Blizzard isn't as original as we think

Side note: In Quest for the Rings, if you ever find this game, pick warrior/phantom combo, kill enough mobs to give a little room, then use the warrior to draw agro on the dragon and pull him a couple steps then have the phantom use his ability to walk through walls to grab the ring.  Yes, I do remember this strategy from 20 years ago; no, I didn’t look it up online to remember; and yes, I do have an almost photographic memory =).

So, to sum it up, my father is to blame for me modeling, or rolling, myself as an RPG character.  Not that this is a bad thing, but it is definitely a major event in my life.

That got me to thinking…what would my real-life original race/class combination have been?  I’ve been mulling this one over in my mind for a few days, thinking about actions and reactions in my early childhood.  I’ve come to the conclusion that I would have been an Orc Shaman.

First of all, why an Orc?  As a child, I was always socially awkward, very different from the others…almost as if I were some sort of alien race to a foreign land.  Some people would communicate with me, maybe out of jest, pity, or true compassion, but for the most part I did not belong.  I stayed in my own little comfort zone with my “own kind” (family and brother) for the most part.  Most times when I wasn’t with the energies that entertained me, such as books, video games, sports, or family, I would feel sapped, much as the residents Draenor felt when separated from their energies after passing through the Dark Portal.  People didn’t really understand the way my mind worked, with my odd sense of humor, weird perspective on the information I would consume/books I read/events I witnessed, and my ability to remember the most inane details of anything that others or myself would do or say (see, I mentioned the memory thing for a reason, not to brag).  It would make for very awkward situations when I’d try to start a conversation with, “Hey, remember that time when you…,” and the other person would stare at me like I was insane and had no idea what I was talking about.
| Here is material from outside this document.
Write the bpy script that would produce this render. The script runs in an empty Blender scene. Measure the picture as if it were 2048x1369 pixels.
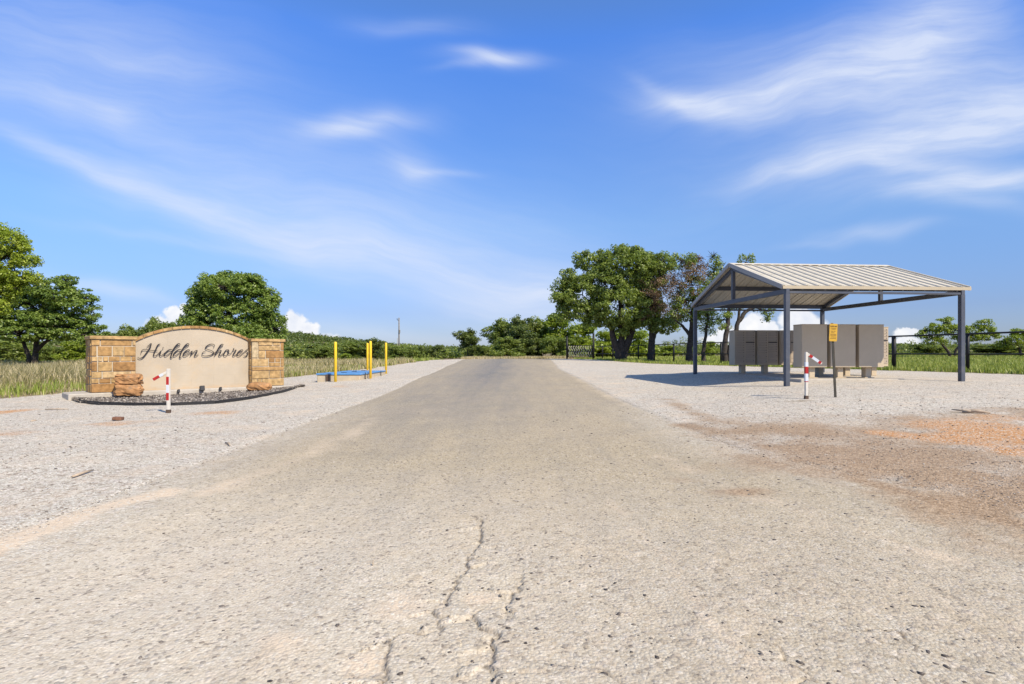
import bpy, math, random
import numpy as np
from mathutils import Vector, Matrix

R = np.random.default_rng(7)
random.seed(7)
S = bpy.context.scene
COL = S.collection

# ---------------------------------------------------------------- camera
F, U0, HOR, CH = 1138.0, 1024.0, 708.0, 1.25      # focal (px of 2048), centre, horizon row, eye height
cam_d = bpy.data.cameras.new('camera')
cam = bpy.data.objects.new('camera', cam_d); COL.objects.link(cam)
cam.location = (0, 0, CH); cam.rotation_euler = (math.radians(90), 0, 0)
cam_d.sensor_width = 36; cam_d.lens = F / 2048 * 36
cam_d.shift_y = (HOR - 684.5) / 2048
cam_d.clip_start = 0.05; cam_d.clip_end = 8000
S.camera = cam

# ---------------------------------------------------------------- sun and sky
SUNV = Vector((0.72, -0.79, 1.0)).normalized()       # towards the sun
elev = math.asin(SUNV.z)
sun_d = bpy.data.lights.new('sun', 'SUN'); sun_d.energy = 4.9; sun_d.angle = math.radians(0.5); sun_d.color = (1.0, 0.885, 0.70)
sun = bpy.data.objects.new('sun', sun_d); COL.objects.link(sun)
sun.rotation_euler = SUNV.to_track_quat('Z', 'Y').to_euler(); sun.location = (20, -20, 30)
S.view_settings.view_transform = 'Standard'; S.view_settings.look = 'None'
S.view_settings.exposure = 0.35; S.view_settings.gamma = 1.0
S.cycles.max_bounces = 6; S.cycles.transparent_max_bounces = 8
try:
    S.cycles.use_denoising = True
except Exception:
    pass

W = bpy.data.worlds.new('World'); S.world = W; W.use_nodes = True
NT = W.node_tree; NT.nodes.clear()


class NB:
    """tiny node builder"""
    def __init__(s, nt): s.nt = nt
    def new(s, t, **k):
        n = s.nt.nodes.new(t)
        for a, b in k.items(): setattr(n, a, b)
        return n
    def link(s, a, b): s.nt.links.new(a, b)
    def put(s, sock, v):
        if isinstance(v, bpy.types.NodeSocket): s.link(v, sock)
        elif v is not None: sock.default_value = v
    def m(s, op, a, b=None, c=None, clamp=False):
        n = s.new('ShaderNodeMath', operation=op, use_clamp=clamp)
        s.put(n.inputs[0], a); s.put(n.inputs[1], b); s.put(n.inputs[2], c)
        return n.outputs[0]
    def vm(s, op, a, b=None, c=None):
        n = s.new('ShaderNodeVectorMath', operation=op)
        s.put(n.inputs[0], a); s.put(n.inputs[1], b)
        if c is not None: s.put(n.inputs['Scale'], c)
        return n.outputs['Value'] if op in ('LENGTH', 'DOT_PRODUCT') else n.outputs[0]
    def comb(s, x, y, z=0.0):
        n = s.new('ShaderNodeCombineXYZ')
        for i, q in enumerate((x, y, z)): s.put(n.inputs[i], q)
        return n.outputs[0]
    def noise(s, vec, scale=5.0, detail=4.0, rough=0.5, dist=0.0, out='Fac'):
        n = s.new('ShaderNodeTexNoise')
        if vec is not None: s.link(vec, n.inputs['Vector'])
        n.inputs['Scale'].default_value = scale; n.inputs['Detail'].default_value = detail
        n.inputs['Roughness'].default_value = rough; n.inputs['Distortion'].default_value = dist
        return n.outputs[out]
    def vor(s, vec, scale, feature='F1', rnd=1.0):
        n = s.new('ShaderNodeTexVoronoi', feature=feature)
        s.link(vec, n.inputs['Vector']); n.inputs['Scale'].default_value = scale
        n.inputs['Randomness'].default_value = rnd
        return n
    def ss(s, v, lo, hi, a=0.0, b=1.0):
        n = s.new('ShaderNodeMapRange', interpolation_type='SMOOTHSTEP')
        s.put(n.inputs[0], v); n.inputs[1].default_value = lo; n.inputs[2].default_value = hi
        n.inputs[3].default_value = a; n.inputs[4].default_value = b
        return n.outputs[0]
    def lin(s, v, lo, hi, a=0.0, b=1.0):
        n = s.new('ShaderNodeMapRange'); s.put(n.inputs[0], v)
        for i, q in enumerate((lo, hi, a, b)): n.inputs[i + 1].default_value = q
        return n.outputs[0]
    def mix(s, f, a, b, mode='MIX'):
        n = s.new('ShaderNodeMix', data_type='RGBA', blend_type=mode)
        s.put(n.inputs[0], f)
        for i, q in ((6, a), (7, b)):
            if isinstance(q, tuple) and len(q) == 3: q = q + (1.0,)
            s.put(n.inputs[i], q)
        return n.outputs[2]
    def ramp(s, v, stops):
        n = s.new('ShaderNodeValToRGB'); s.link(v, n.inputs[0])
        e = n.color_ramp.elements
        while len(e) > 1: e.remove(e[-1])
        e[0].position = stops[0][0]; e[0].color = stops[0][1] + (1,)
        for p, c in stops[1:]:
            q = e.new(p); q.color = c + (1,)
        return n.outputs[0]
    def attr(s, name):
        return s.new('ShaderNodeAttribute', attribute_name=name).outputs['Fac']
    def bump(s, h, strength=0.3, dist=0.02, normal=None):
        n = s.new('ShaderNodeBump'); s.link(h, n.inputs['Height'])
        n.inputs['Strength'].default_value = strength; n.inputs['Distance'].default_value = dist
        if normal is not None: s.link(normal, n.inputs['Normal'])
        return n.outputs[0]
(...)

This intellectual side originally made me lean toward the Dreaenei, but my actual physical stature/height does not lend itself well to picturing myself as an 8 foot tall goat.  While I swayed to Orc originally for this reason of physical nature, I reconcile the choice of Orc intellect with the fact that many wise orcs existed before the Burning Legion corrupted them, and many, such as Thrall, still exist today.

That…and I’m just Horde at heart.  I’ve always loved the underdog story of Thrall leading his people from under the subservience to humans into the de facto leaders of a mighty nation, consisting of many races in Azeroth.

This divergence from the norm in my mannerisms and actions led me to rely mainly on my own intellect and wits to entertain myself.  For this reason, I spent some time thinking I would have been a Priest, since I also care for others, sometimes to a fault.  Then I felt I needed to widen the scope of my musings.  I started pondering how the lack of social interaction with my peers forced me to find other areas of stimulation, which, outside of games (which I did have a time limit on as a child) and the family dog, I spent outside playing, picking up insects, and plants I’d find, and generally enjoying nature.  I didn’t need a ton of fancy toys to have fun, just an imagination and some open area.  Hence my beginnings as a shaman, totally in tune with nature and the elements, conjuring entertainment from the ether.  This would manifest itself further when I furthered my shamanistic environmental trainings in a way that is at least somewhat socially acceptable in mainstream society: The Boy Scouts.  And yes, I still remember all our slogans, signs, and sayings…

So, in the beginning, I was a totem-wielding green-skinned monster that left my home planet through an arcane portal into northeast Ohio.  Since then, life and my own outlook have caused me to undergo a few re-rolls, but that is a story for another time.

Oh yeah, I am definitely Neutral Good.

chart

The universe according to WoW

What would you consider your race and class to be?